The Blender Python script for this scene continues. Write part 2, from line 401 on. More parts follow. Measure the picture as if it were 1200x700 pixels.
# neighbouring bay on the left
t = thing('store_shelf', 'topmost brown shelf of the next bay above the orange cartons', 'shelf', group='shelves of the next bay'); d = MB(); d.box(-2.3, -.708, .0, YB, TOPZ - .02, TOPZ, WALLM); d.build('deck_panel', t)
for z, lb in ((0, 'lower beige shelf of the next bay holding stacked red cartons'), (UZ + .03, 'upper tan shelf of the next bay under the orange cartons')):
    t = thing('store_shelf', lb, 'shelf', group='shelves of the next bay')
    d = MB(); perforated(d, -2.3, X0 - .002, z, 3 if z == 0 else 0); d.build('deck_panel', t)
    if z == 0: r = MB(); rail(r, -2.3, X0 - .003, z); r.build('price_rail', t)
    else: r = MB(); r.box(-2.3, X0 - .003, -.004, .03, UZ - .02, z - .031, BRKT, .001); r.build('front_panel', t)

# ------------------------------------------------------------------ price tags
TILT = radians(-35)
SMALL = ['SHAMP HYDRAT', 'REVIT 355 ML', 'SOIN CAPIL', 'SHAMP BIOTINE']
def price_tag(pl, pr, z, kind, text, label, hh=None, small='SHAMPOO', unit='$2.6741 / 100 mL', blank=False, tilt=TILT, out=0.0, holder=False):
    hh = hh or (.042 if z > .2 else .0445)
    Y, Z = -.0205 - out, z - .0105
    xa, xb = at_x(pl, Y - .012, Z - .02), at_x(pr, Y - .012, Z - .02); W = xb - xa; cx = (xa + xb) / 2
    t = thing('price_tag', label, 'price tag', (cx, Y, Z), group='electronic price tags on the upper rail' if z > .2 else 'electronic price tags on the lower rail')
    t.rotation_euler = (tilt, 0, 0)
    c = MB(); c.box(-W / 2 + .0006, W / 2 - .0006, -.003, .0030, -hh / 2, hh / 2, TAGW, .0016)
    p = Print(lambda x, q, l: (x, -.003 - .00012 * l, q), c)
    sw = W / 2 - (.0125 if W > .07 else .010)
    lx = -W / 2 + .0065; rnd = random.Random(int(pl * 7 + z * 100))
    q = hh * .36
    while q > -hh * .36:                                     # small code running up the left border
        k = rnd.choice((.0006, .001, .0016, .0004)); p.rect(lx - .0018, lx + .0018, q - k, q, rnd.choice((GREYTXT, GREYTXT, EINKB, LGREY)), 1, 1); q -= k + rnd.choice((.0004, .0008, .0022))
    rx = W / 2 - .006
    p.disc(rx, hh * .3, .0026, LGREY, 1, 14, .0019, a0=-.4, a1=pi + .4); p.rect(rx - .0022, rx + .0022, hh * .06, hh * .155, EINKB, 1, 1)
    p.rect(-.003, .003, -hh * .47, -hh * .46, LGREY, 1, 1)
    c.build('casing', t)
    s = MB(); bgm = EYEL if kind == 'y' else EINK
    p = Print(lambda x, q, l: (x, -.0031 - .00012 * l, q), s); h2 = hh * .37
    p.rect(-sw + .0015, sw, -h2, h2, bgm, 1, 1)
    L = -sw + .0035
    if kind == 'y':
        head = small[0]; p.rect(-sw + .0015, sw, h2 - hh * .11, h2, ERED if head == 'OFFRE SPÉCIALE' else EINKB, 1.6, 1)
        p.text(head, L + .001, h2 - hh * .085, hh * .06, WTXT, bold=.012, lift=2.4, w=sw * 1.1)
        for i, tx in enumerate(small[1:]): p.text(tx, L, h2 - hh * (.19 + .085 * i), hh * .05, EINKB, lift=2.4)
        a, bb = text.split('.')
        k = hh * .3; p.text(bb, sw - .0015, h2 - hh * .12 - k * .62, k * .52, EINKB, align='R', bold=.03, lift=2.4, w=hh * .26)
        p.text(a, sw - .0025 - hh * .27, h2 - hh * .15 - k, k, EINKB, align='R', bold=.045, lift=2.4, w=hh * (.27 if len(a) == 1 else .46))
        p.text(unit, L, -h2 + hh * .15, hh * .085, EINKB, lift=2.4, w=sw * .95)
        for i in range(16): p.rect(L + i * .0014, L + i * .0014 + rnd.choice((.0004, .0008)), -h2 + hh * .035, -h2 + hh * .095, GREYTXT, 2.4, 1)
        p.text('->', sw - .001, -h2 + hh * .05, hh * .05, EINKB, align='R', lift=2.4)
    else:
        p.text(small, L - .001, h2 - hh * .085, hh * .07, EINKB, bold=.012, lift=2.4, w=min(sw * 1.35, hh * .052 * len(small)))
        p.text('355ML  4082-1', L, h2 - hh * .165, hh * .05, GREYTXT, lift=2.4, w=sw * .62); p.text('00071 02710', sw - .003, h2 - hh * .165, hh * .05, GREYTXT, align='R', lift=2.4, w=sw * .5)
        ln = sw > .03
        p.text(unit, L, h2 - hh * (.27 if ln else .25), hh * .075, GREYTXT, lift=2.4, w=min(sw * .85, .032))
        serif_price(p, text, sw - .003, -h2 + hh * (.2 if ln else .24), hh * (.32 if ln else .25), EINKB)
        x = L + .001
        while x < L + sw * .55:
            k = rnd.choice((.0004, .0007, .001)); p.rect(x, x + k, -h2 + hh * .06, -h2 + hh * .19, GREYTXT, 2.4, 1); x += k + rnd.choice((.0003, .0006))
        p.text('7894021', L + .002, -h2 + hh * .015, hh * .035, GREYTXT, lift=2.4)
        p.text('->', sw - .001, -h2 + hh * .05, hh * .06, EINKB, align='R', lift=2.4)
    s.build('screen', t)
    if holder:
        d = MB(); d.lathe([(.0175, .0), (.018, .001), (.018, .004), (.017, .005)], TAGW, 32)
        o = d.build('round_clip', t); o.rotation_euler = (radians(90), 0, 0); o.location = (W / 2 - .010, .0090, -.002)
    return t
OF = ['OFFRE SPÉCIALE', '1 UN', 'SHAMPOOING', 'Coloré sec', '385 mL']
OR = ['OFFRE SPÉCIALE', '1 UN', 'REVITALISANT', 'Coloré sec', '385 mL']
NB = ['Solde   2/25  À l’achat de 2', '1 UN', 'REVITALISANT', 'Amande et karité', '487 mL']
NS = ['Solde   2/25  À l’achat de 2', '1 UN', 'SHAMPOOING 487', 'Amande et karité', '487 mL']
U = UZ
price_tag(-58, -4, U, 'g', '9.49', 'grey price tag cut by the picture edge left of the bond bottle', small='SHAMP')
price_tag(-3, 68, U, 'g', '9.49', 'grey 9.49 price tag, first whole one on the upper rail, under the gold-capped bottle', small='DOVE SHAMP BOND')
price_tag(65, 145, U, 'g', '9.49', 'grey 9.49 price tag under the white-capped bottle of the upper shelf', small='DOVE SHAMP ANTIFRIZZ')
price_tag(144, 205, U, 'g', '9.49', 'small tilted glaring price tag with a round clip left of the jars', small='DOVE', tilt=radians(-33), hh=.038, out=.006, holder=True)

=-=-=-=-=

- [Exercise objective]: Reply with nothing but the number of lines in the data above that contain "picture".

- [Task solution]: 2